Psalm 46:9-10A He makes wars to cease to the end of the earth; He breaks the bow and cuts the spear in two; He burns the chariot with fire. Be still and know that I am God.

The words of my wonderful missionary friend are ruminating in my heart. God isn't just going to let you move on. He's gonna pick you up where you left Him and you will walk with Him.

I wanted Ariel's forgiveness for so many years and never received it. I prayed for him to give his heart to Jesus and, to my knowledge, has yet to do so. I sought God during that time but it was selfish. I remember always taking the verses and applying them to my situation. I even remember my mother-in-law saying the Bible is meant to reveal Jesus to us and through that revelation, He tells us who we are. So, now here I am. Savoring the precious word of God. Being shown His love and mercies and purpose which was accomplished in the life, death and resurrection of the Savior Jesus and wanting forgiveness on earth again.
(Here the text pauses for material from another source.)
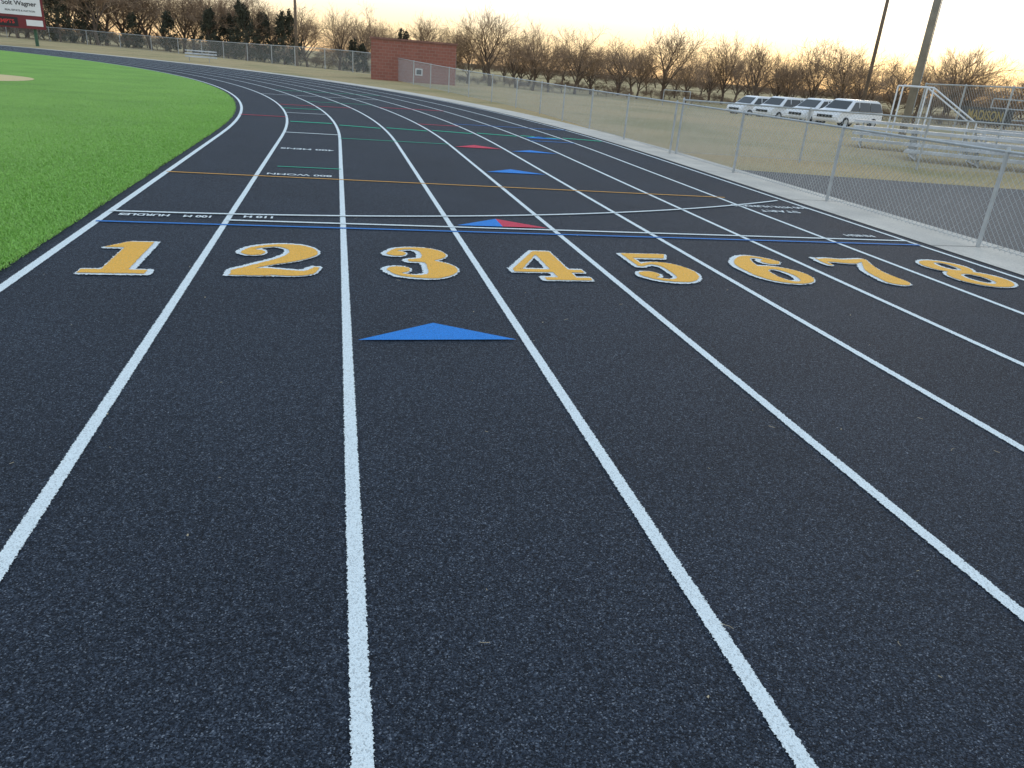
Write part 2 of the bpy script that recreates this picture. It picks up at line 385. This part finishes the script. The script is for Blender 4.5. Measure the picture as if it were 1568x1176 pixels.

Please God, don't let me take away the mighty work you are doing in Hervey's heart. He is unlike any man I've ever known and I am grateful to You.

Fear creeps in. I look at my world through my eyes and the absurdities of self help articles in Cosmopolitan magazine and doubt creeps in. What if this is just my relationship pattern? Or is this God making me pick back up where I left Him?

Hervey is dealing with forgiveness and, I'd imagine, trust while I am dealing with compassion and also, trust. I heard a radio program the other day. The speaker was talking about this same topic: healing a broken marriage. No, we are not married. It may sound delusional, but my commitment to him is nearly that deep. Nearly. The speaker said the key to allowing God to heal your marriage is the same key to allowing God to do anything in your life. It starts with you. It starts with honesty before God and a contrite heart. A friend of mine echoed this the other day saying, "I kept asking God to change my wife's ways until one day He told me, it was I who needed to change."

This is my prayer, Lord. Remove the log in my eye.